Joyce Sutphen’s evocations of life on a small farm, coming of age in the late 1960s, and traveling and searching for balance in a very modern world are both deeply personal and familiar. In addition to poems selected from the last twenty-five years, Carrying Water to the Field includes more than forty new poems on the themes of luck, hard work, and the ravages of time.
Representing nearly a quarter-century of published work, Carrying Water to the Field attests to Joyce Sutphen’s accomplishment as a lyric poet dedicated to clarity and concision. In his introduction, Ted Kooser describes the book as 'a collection of moments that may feel quite familiar to you.' But the poems — rooted in physical description and the rhythms of manual labor — have more heft and materiality than a fleeting moment. Instead, the book feels like a bowl of pebbles harvested over years of country rambles.

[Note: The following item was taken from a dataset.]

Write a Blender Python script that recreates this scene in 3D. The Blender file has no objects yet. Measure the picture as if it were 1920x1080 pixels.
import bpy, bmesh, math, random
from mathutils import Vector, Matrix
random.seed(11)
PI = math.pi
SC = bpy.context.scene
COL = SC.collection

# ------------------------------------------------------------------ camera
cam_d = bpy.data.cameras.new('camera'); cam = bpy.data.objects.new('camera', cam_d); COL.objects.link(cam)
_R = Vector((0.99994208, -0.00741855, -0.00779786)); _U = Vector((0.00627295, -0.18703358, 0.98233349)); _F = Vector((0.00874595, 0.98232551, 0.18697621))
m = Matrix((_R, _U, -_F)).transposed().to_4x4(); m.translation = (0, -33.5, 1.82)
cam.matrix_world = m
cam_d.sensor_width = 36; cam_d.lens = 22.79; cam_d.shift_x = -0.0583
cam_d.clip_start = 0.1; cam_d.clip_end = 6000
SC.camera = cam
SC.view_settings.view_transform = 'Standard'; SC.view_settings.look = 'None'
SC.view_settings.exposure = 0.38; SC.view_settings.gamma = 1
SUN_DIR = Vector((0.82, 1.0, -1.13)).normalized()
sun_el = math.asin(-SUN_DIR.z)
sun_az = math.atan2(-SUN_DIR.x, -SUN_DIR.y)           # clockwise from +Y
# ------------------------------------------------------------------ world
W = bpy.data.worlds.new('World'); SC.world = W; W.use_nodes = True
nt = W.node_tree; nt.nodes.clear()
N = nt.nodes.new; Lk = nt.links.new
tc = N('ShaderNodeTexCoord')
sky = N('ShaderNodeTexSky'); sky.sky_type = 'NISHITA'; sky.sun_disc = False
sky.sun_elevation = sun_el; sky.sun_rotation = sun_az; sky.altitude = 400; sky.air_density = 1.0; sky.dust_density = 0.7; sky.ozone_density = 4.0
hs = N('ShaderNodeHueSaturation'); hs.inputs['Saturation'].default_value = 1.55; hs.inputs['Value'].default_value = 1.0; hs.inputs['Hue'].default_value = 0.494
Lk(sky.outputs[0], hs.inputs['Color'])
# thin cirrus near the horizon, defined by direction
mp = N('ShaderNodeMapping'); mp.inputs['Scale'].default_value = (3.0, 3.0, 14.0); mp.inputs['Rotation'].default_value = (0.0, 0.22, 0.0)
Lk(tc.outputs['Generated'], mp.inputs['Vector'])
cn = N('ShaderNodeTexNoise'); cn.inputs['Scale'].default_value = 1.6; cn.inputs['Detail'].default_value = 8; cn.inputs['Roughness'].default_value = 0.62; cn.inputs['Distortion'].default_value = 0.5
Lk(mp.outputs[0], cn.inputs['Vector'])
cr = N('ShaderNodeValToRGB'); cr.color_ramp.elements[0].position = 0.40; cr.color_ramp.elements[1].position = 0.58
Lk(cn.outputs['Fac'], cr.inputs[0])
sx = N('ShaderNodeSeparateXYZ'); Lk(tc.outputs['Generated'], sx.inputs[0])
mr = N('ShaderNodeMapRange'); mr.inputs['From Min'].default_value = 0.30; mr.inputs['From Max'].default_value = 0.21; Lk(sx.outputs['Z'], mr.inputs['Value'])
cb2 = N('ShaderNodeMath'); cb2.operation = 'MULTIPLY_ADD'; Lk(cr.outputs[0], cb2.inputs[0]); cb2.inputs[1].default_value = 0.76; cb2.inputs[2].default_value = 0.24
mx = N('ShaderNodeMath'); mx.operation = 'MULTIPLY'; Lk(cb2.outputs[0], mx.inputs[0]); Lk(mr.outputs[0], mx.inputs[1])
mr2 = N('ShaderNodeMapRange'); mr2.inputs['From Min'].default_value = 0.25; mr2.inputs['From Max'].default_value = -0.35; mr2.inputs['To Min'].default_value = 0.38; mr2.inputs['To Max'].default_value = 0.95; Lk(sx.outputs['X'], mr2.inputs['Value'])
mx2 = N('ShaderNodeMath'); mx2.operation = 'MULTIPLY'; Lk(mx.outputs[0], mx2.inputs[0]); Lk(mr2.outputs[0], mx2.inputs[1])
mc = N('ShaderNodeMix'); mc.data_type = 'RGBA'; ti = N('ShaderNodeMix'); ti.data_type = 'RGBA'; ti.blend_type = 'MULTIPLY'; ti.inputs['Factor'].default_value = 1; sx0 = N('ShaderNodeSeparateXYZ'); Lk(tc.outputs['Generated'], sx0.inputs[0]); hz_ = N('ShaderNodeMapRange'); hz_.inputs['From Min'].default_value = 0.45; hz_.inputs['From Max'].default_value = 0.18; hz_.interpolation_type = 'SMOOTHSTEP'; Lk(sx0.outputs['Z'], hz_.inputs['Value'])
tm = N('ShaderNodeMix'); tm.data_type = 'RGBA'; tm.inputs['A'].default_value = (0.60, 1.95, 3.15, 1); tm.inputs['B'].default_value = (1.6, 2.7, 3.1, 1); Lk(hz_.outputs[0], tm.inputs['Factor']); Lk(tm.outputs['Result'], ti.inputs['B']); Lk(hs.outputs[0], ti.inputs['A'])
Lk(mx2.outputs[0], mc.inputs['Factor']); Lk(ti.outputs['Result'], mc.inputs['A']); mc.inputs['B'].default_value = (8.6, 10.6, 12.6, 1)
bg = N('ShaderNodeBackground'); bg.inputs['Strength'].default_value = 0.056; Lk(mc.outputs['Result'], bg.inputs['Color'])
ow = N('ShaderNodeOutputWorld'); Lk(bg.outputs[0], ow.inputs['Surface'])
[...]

The reader can dip in, selecting one perfectly crafted poem at a time and relish the weight and feel of each in their palm ... Her careful, clear observations capture the particularities of growing up on a farm outside St. Joseph and the sensual pleasures of the work there ... While these poems take readers through transformation and loss, they also linger on what persists in moments of grace, such as the blade of a scythe left behind by a mower 'distracted/by something sweeter than fact or fire' or the silence of the dead 'that I take/for love — a love that I carry/all the way to the horizon.'
Over the years, Minnesota Poet Laureate Sutphen has amassed seven collections of poems ... This 'new and selected' gathers her best of the best into one wonderful volume ... Ultimately, these are poems about coming of age and coming to terms, and they read like conversations with old friends. In addition to the rich imagery, they move to an underlying beat, rhythms affected by the hundreds of classic poems Sutphen memorized as she drove to work ... a Sutphen poem takes you to a place you never expect to go but a place you knew you belonged ... Gorgeous and deeply gratifying work recommended for all heartlands readers and anyone who appreciates the rural life Sutphen describes...
Precise in the language of everyday, rich in wisdom and maturity, Joyce Sutphen’s newest collection, her eighth, speaks to her comfort with farm life, travel, aging, the distortions of memory. Sutphen is Minnesota’s poet laureate and a professor emeritus at Gustavus Adolphus College.